SET TASK:
Word for word, restate the lines from the start of the data below through the line containing "R = math.radians".
[GIVEN DATA start]
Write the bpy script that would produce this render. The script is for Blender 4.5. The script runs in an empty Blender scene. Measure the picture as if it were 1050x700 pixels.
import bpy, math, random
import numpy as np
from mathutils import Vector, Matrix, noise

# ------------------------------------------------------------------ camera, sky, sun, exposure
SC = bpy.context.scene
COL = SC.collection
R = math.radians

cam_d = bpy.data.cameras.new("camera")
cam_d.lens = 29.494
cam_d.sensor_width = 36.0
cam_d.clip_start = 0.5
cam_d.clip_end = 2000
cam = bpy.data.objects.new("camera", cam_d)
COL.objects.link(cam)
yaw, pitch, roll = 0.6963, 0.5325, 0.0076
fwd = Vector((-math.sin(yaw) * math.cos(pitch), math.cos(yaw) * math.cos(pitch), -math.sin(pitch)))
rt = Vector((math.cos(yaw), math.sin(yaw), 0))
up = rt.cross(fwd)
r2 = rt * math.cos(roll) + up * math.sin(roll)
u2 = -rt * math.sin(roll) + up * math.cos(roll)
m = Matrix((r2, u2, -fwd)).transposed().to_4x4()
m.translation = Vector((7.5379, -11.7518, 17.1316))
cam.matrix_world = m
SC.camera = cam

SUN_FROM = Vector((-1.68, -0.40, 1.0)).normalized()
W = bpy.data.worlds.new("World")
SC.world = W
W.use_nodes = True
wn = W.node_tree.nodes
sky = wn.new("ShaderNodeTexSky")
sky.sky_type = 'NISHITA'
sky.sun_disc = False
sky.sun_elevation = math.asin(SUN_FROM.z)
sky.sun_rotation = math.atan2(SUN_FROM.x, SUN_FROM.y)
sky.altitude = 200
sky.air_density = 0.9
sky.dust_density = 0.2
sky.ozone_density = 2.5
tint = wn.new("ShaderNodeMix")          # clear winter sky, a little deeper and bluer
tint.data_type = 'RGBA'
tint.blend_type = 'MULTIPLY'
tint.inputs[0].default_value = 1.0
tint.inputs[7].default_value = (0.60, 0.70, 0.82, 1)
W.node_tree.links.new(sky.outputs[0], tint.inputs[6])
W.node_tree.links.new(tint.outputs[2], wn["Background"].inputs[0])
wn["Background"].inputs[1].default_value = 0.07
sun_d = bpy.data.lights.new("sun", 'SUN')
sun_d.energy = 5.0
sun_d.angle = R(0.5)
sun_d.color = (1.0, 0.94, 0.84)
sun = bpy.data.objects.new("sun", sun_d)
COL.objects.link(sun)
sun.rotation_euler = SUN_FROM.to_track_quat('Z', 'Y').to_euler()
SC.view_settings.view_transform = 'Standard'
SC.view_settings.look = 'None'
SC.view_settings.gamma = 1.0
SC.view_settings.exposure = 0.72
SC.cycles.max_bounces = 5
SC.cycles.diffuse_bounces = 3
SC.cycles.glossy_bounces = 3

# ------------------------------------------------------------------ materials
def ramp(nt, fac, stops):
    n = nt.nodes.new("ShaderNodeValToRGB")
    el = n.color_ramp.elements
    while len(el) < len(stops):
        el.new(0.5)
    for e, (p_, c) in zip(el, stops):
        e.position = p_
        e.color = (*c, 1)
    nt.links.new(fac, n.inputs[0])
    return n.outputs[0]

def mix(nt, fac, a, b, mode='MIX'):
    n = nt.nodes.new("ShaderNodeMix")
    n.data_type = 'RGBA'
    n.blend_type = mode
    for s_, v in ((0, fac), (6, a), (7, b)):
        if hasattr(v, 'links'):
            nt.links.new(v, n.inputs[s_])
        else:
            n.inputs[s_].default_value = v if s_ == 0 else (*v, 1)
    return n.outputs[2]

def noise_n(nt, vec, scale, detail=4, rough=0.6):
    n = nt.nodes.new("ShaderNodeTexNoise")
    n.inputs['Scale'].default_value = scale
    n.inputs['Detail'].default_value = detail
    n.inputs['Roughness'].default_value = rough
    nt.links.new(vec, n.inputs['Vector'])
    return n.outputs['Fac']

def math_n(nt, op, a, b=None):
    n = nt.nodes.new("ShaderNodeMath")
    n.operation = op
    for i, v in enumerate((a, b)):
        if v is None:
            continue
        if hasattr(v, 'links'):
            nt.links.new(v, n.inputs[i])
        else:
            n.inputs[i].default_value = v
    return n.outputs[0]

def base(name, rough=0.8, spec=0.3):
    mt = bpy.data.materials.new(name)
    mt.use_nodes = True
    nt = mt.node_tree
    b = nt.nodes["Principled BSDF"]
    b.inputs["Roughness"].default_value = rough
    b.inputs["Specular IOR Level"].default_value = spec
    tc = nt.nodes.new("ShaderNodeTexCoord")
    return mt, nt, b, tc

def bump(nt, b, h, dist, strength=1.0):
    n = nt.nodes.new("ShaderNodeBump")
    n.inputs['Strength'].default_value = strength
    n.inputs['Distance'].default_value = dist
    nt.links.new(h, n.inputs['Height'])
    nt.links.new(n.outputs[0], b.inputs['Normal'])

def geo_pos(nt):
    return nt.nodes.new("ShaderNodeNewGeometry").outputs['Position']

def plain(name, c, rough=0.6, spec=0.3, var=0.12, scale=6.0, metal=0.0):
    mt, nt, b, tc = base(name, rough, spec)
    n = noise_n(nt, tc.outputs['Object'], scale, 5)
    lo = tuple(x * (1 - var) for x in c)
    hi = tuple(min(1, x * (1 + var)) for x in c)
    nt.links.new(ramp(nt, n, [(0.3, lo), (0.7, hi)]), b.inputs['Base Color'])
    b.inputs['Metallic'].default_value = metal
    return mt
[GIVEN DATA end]
RESPONSE TO THIS TASK:
Write the bpy script that would produce this render. The script is for Blender 4.5. The script runs in an empty Blender scene. Measure the picture as if it were 1050x700 pixels.
import bpy, math, random
import numpy as np
from mathutils import Vector, Matrix, noise

# ------------------------------------------------------------------ camera, sky, sun, exposure
SC = bpy.context.scene
COL = SC.collection
R = math.radians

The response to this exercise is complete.